(648f) Chemical Looping Reforming – an Efficient Process for the Production of Hydrogen from Coal

A novel Chemical Looping Reforming (CLR) process is proposed in which a highly recyclable iron oxide composite particle is reduced with coal and then oxidized back with steam to generate hydrogen. The reduction of iron oxide with coal results in a mixture of CO2 and H2O in the exhaust stream which after water condensation provides a ready to sequester relatively pure CO2 stream. This eliminates the need for energy intensive CO2 separation process which will be required in traditional air fired coal combustion processes. In oxidation part of the process, the reduced particle is oxidized with steam in a second reactor producing hydrogen and regenerating the iron oxide. This paper describes the contacting pattern necessary for achieving high coal conversions in the first reactor. Detailed ASPEN simulations were carried out to simulate the workings of the reactor. It was found that a high H2 production rate (0.183kg H2/kg coal) is possible with complete conversion of carbon.

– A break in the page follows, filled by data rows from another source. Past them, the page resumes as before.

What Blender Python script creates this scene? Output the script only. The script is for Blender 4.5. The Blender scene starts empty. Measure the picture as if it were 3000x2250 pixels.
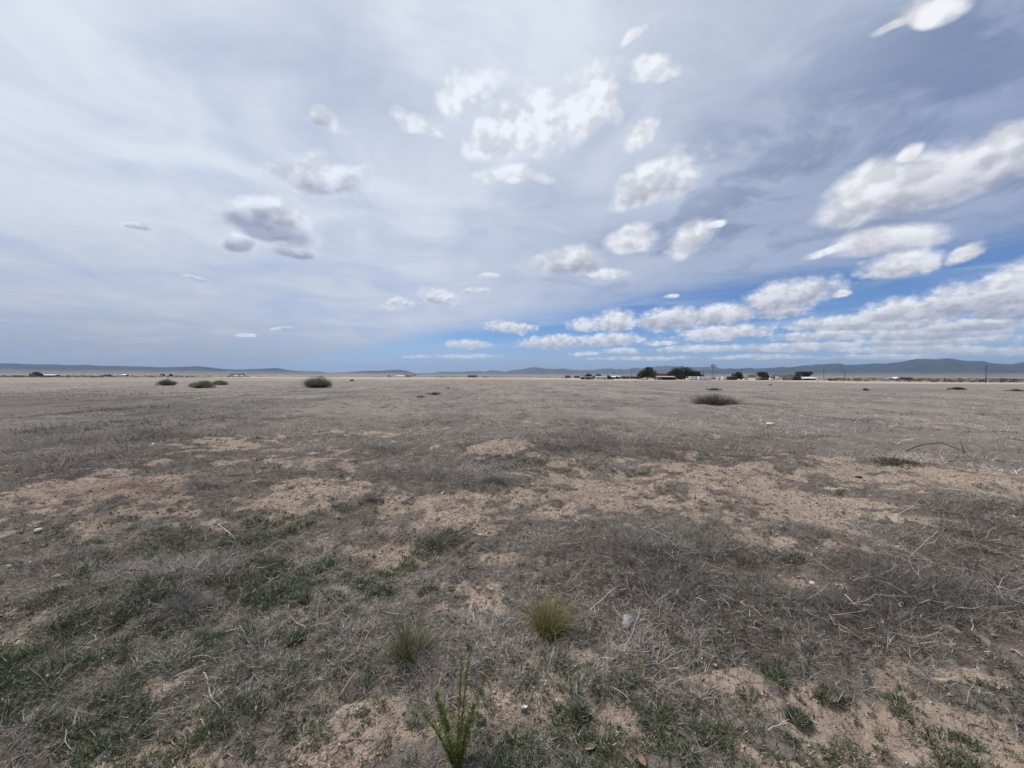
import bpy, math, random
import numpy as np
from mathutils import Matrix, Vector, Euler

random.seed(7)
RNG = np.random.default_rng(11)
scene = bpy.context.scene
R = math.radians

# ------------------------------------------------------------------ camera
FPX = 1130.0                    # focal length in pixels of the 3000 px wide photograph
CAM_H = 1.6
PITCH, ROLL = 1.27, 0.18        # degrees
cam_data = bpy.data.cameras.new("camera")
cam = bpy.data.objects.new("camera", cam_data)
scene.collection.objects.link(cam)
cam_data.sensor_width = 36.0
cam_data.lens = 36.0 * FPX / 3000.0
cam_data.clip_start = 0.05
cam_data.clip_end = 150000.0
CAM_R = Matrix.Rotation(R(90 - PITCH), 3, 'X') @ Matrix.Rotation(R(ROLL), 3, 'Z')
cam.matrix_world = Matrix.Translation((0, 0, CAM_H)) @ CAM_R.to_4x4()
scene.camera = cam

# ------------------------------------------------------------------ render settings, exposure
scene.view_settings.view_transform = 'Standard'
scene.view_settings.look = 'None'
scene.view_settings.gamma = 1.0
scene.view_settings.exposure = 0.0
scene.view_settings.use_curve_mapping = False
scene.cycles.volume_bounces = 0
scene.cycles.max_bounces = 5
scene.cycles.diffuse_bounces = 3
scene.cycles.transparent_max_bounces = 6
scene.cycles.use_denoising = True
scene.cycles.use_adaptive_sampling = False
scene.cycles.volume_step_rate = 1.0

SUN_EL, SUN_AZ = 58.0, -62.0     # azimuth measured clockwise from +Y (the view direction)


def ray(px, py):
    d = CAM_R @ Vector(((px - 1500.0) / FPX, -(py - 1125.0) / FPX, -1.0))
    return d.normalized()


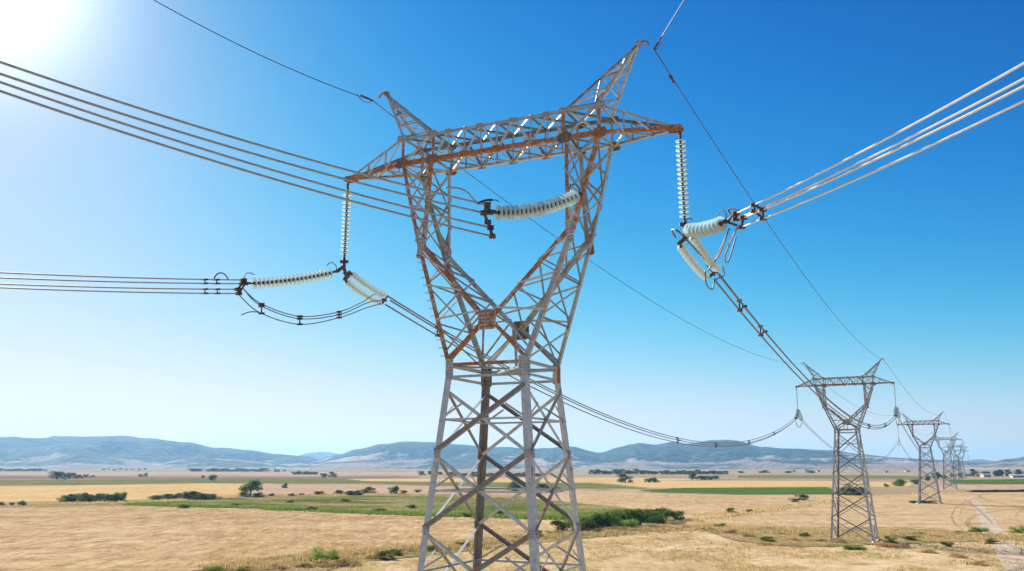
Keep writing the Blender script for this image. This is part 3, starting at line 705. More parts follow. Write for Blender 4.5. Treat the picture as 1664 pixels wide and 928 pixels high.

The material balances and concentrations for various gaseous and solid streams are reported. The exit flue gas contained mainly CO2. The sulfur in the coal was captured by introducing lime into the reactor which prevented FeS formation. FeS formation may potentially decrease the recyclability of the Fe2O3 containing particles as well as lead to contamination of the hydrogen produced by H2S. The simulations showed that NOx will be produced at below detectable limits. Chlorine was found to form HCl and exit along with the CO2 gas. It was found that a high Fe2O3 flow rate and temperature and a low oxygen demand are ideal for achieving high H2 production rates, high carbon conversions and high CO2 exit purity. Combining with a low cost of hydrogen production of $0.83/kg, which is very competitive with respect to the $1.2/kg H2 as obtained from SMR of natural gas ($7/M BTU) the CLR process is at the leading edge of clean coal conversion technologies.